Certain types of persons are not required to license nor are they required to register their emissions generation facilities. These are persons who operate emissions generation facilities in respect of which the carbon tax threshold is not applicable or an allowance for fossil fuel combustion of 100% applies. Thus, taxpayers who operate emissions generation facilities where coal dumps are burned or managed waste disposal sites are not required to license or register their facilities, as no carbon tax threshold is applicable or a 100% allowance for fossil fuel combustion applies, or both.

The calculation of the amount of environmental levy payable

Every licensee must calculate the amount of environmental levy payable for each tax period in respect of each of its licensed emissions generation facility in the manner set out in the draft rules.

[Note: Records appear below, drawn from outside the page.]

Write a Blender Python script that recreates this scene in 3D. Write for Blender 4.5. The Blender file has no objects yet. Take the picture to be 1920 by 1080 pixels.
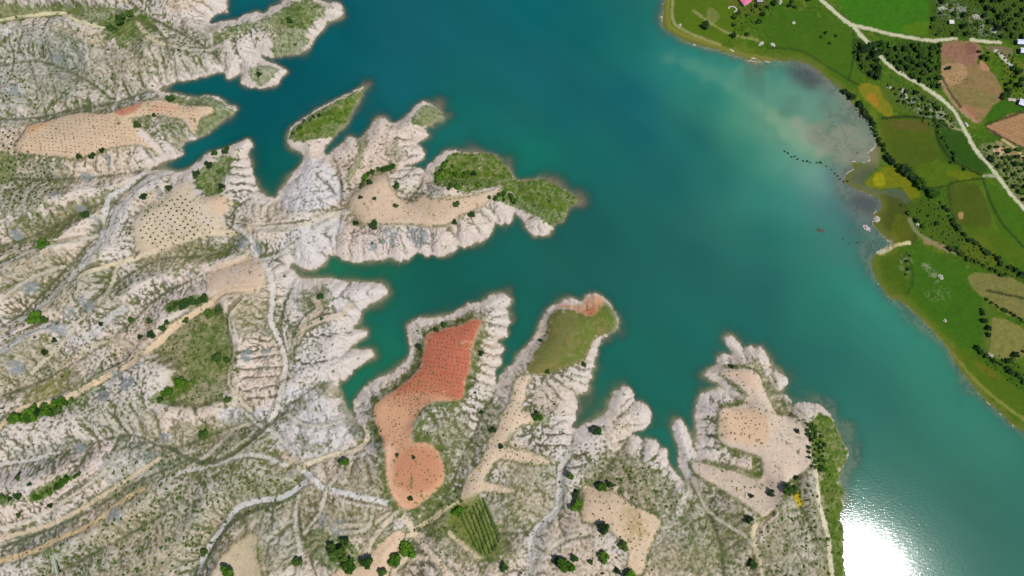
import bpy, bmesh, math, random, heapq
import numpy as np
sc = bpy.context.scene
# ------------------------------------------------------------------ camera
HC, TILT, F = 630.0, math.radians(10), 1281.0          # height (m), tilt, focal in photo pixels (1920 wide)
cam = bpy.data.cameras.new('camera'); cam.sensor_width = 36; cam.lens = 36*F/1920
cam.clip_start = 1; cam.clip_end = 20000
co = bpy.data.objects.new('camera', cam); sc.collection.objects.link(co)
co.location = (0, 0, HC); co.rotation_euler = (TILT, 0, 0); sc.camera = co
ct, st = math.cos(TILT), math.sin(TILT)
# ------------------------------------------------------------------ world + sun
SD = np.array([.490, -.240, 1.059]); SD /= np.linalg.norm(SD)       # towards the sun
EL = math.asin(SD[2]); AZ = math.atan2(SD[0], SD[1])
w = bpy.data.worlds.new('World'); sc.world = w; w.use_nodes = True
nt = w.node_tree; bg = nt.nodes['Background']
sky = nt.nodes.new('ShaderNodeTexSky'); sky.sky_type = 'NISHITA'; sky.sun_disc = False
sky.sun_elevation = EL; sky.sun_rotation = AZ; sky.altitude = 1200
nt.links.new(sky.outputs[0], bg.inputs[0]); bg.inputs[1].default_value = 0.08
sl = bpy.data.lights.new('sun', 'SUN'); sl.energy = 4.2; sl.angle = math.radians(.53); sl.color = (1, .965, .90)
so = bpy.data.objects.new('sun', sl); sc.collection.objects.link(so)
import mathutils
so.rotation_euler = mathutils.Vector(SD.tolist()).to_track_quat('Z', 'Y').to_euler()
sc.view_settings.view_transform = 'Standard'; sc.view_settings.look = 'None'
sc.view_settings.exposure = 0; sc.view_settings.gamma = 1
GAIN = 1.30
rng = np.random.default_rng(7); random.seed(7)
# ------------------------------------------------------------------ grid + helpers
S = 0.8; X0, X1, Y0, Y1 = -580., 580., -200., 470.
NX = int((X1-X0)/S)//2*2; NY = int((Y1-Y0)/S)//2*2
gx = (X0 + S*np.arange(NX)).astype(np.float32); gy = (Y0 + S*np.arange(NY)).astype(np.float32)
GX, GY = np.meshgrid(gx, gy)
HGT = None
def samp(A, x, y):
    fx = np.clip((np.asarray(x)-X0)/S, 0, NX-1.001); fy = np.clip((np.asarray(y)-Y0)/S, 0, NY-1.001)
    i = fx.astype(int); j = fy.astype(int); a = fx-i; b = fy-j
    return (A[j, i]*(1-a)+A[j, i+1]*a)*(1-b)+(A[j+1, i]*(1-a)+A[j+1, i+1]*a)*b
def W(p, z=None):
    """photo pixel -> ground point (on the terrain when it exists)"""
    p = np.asarray(p, float).reshape(-1, 2)
    x = (p[:, 0]-960)/F; y = (540-p[:, 1])/F
    r = np.stack([x, y*ct+st, y*st-ct], 1)
    zz = np.zeros(len(p)) if z is None else np.full(len(p), float(z))
    for k in range(6 if (z is None and HGT is not None) else 1):
        t = (zz-HC)/r[:, 2]; q = r[:, :2]*t[:, None]
        if z is None and HGT is not None: zz = .5*zz+.5*np.maximum(samp(HGT, q[:, 0], q[:, 1]), 0) if k < 5 else zz
    return q
def P(s): return np.array([[float(v) for v in a.split(',')] for a in s.split()])
def fill(poly):
    """even-odd polygon fill on the grid, poly in metres"""
    m = np.zeros((NY, NX+1), np.uint8); n = len(poly)
    for k in range(n):
        xa, ya = poly[k]; xb, yb = poly[(k+1) % n]
        if ya == yb: continue
        if ya > yb: xa, ya, xb, yb = xb, yb, xa, ya
        j0 = max(0, int(math.ceil((ya-Y0)/S))); j1 = min(NY-1, int(math.ceil((yb-Y0)/S))-1)
        if j1 < j0: continue
        j = np.arange(j0, j1+1); yy = Y0+S*j
        xi = xa+(xb-xa)*(yy-ya)/(yb-ya)
        i = np.clip(np.ceil((xi-X0)/S), 0, NX).astype(int)
        np.add.at(m, (j, i), 1)
    return (np.cumsum(m, 1)[:, :NX] & 1).astype(bool)
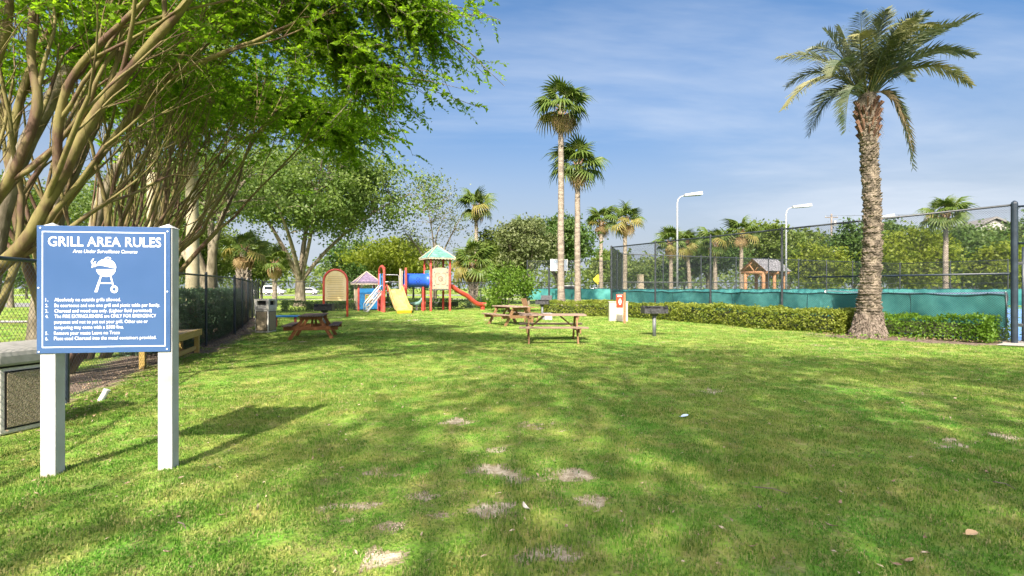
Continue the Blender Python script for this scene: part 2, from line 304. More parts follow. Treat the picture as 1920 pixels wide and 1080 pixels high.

A tax period in relation to a taxpayer is:

  1. from a date determined by the minister in the Government Gazette ending on 31 December of the year in which that date is determined. If the carbon tax is passed into law on 5 June 2019, then the first tax period will be 5 June to 31 December 2019; and
  2. subsequent to the period contemplated in paragraph 1, the period commencing on 1 January of each year and ending on 31 December of that year.

Submission of account and payment

Every licensee must submit, for each tax period, a separate annual account on form DA180 in respect of each licensed emissions generation facility of that licensee; pay the environmental levy as calculated on the said form DA180 and its annexures in accordance with rule 54FD.03 and submit any supporting documents the commissioner may require.

The licensee must submit the documents and payment in the month of July of the year following the tax period but not later than the penultimate working day of that month. Thus, if carbon tax is passed into law on 5 June 2019 then the first account must be submit in July 2020.